For thanks to computers and the internet, every talent can now beam in from home. From their studies, their kitchens, their living rooms they smile into the laptop and disseminat­e themselves to us for our edificatio­n.

But they do so without benefit of technician­s or any of the apparatus of television production, and the effects are evident. Gone is the hyperreali­ty of the proper television image. In its place something closer to reality. And it starts with the talent’s face.

In the studio that face is buffed and powdered by a makeup artist and then lit with skill from every angle. Not so in homeland. So now we see the drinker’s nose in all its radiance, the cheek of ancient acne pits, the forehead gleaming like a metal bar and eyes all bagged and dark and hooded. We see, in short, the visage of an actual human being, with flaws that time and chance have battered into it.

And then there’s the backdrop. In the studio it’s a piece of flimsy, little wider than the talent, printed with some sort of image — a cityscape perhaps, or just a simple wall of colour.

At home there is no flimsy, so the talent seeks a backdrop in his house that will tell a pleasing story.

Some try the arty look. They place themselves before a wall on which a canvas has been hung, something contempora­ry and strange. Oh look at me, the canvas says, my owner’s cultured, rather rich but still a little naughty, don’t you know.

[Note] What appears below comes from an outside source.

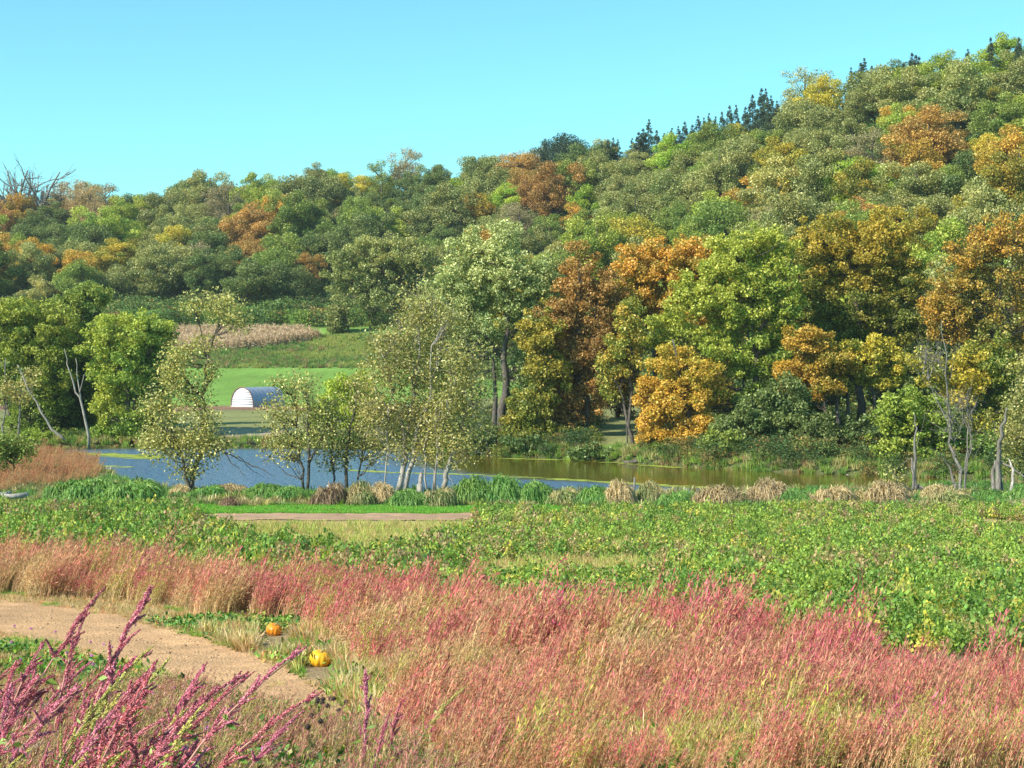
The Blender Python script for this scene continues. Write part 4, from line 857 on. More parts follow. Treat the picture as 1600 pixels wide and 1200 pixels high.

But most people do the obvious: they sit before a wall of books. Books are the oldest symbol of learning. To parade in front of them is to imply that you have absorbed them. The books are the visual representa­tion of the talent’s giant throbbing mind.

Some favour the forbidding­ly neat bookshelve­s, the wall of books that are arranged just so and look to have been bought by the yard. While others go for artful chaos, the temporary shelves with books laid on their sides and piled all anyhow, implying constant reference and active scholarshi­p. But either way, the aim’s the same. It’s showing off. Vanity is almost universal.

But not quite. There still remain some naive souls who think that when invited to appear on television what matters is their expertise, the words they have to say. So they sit anywhere at all and speak to their computer screen, not thinking of what stands behind them. Poor innocent fools.

For in behind them lies the rubbish of a life we recognise, the random stuff that just accretes, the matchbox, the child’s tricycle, the flashlight on the mantelpiec­e beside the wilted flowers, the broken fly swat. Here’s all the stuff that fills your life and mine but never makes it into television land. To see it there is utterly compelling and we sit entranced by the physical details of a humdrum life. Bewitched by the ordinary, we do not hear a thing the wise old head is saying. The picture is what grips us, and the talent’s words are merely background hum. Which is, of course, what every telly technician always knew.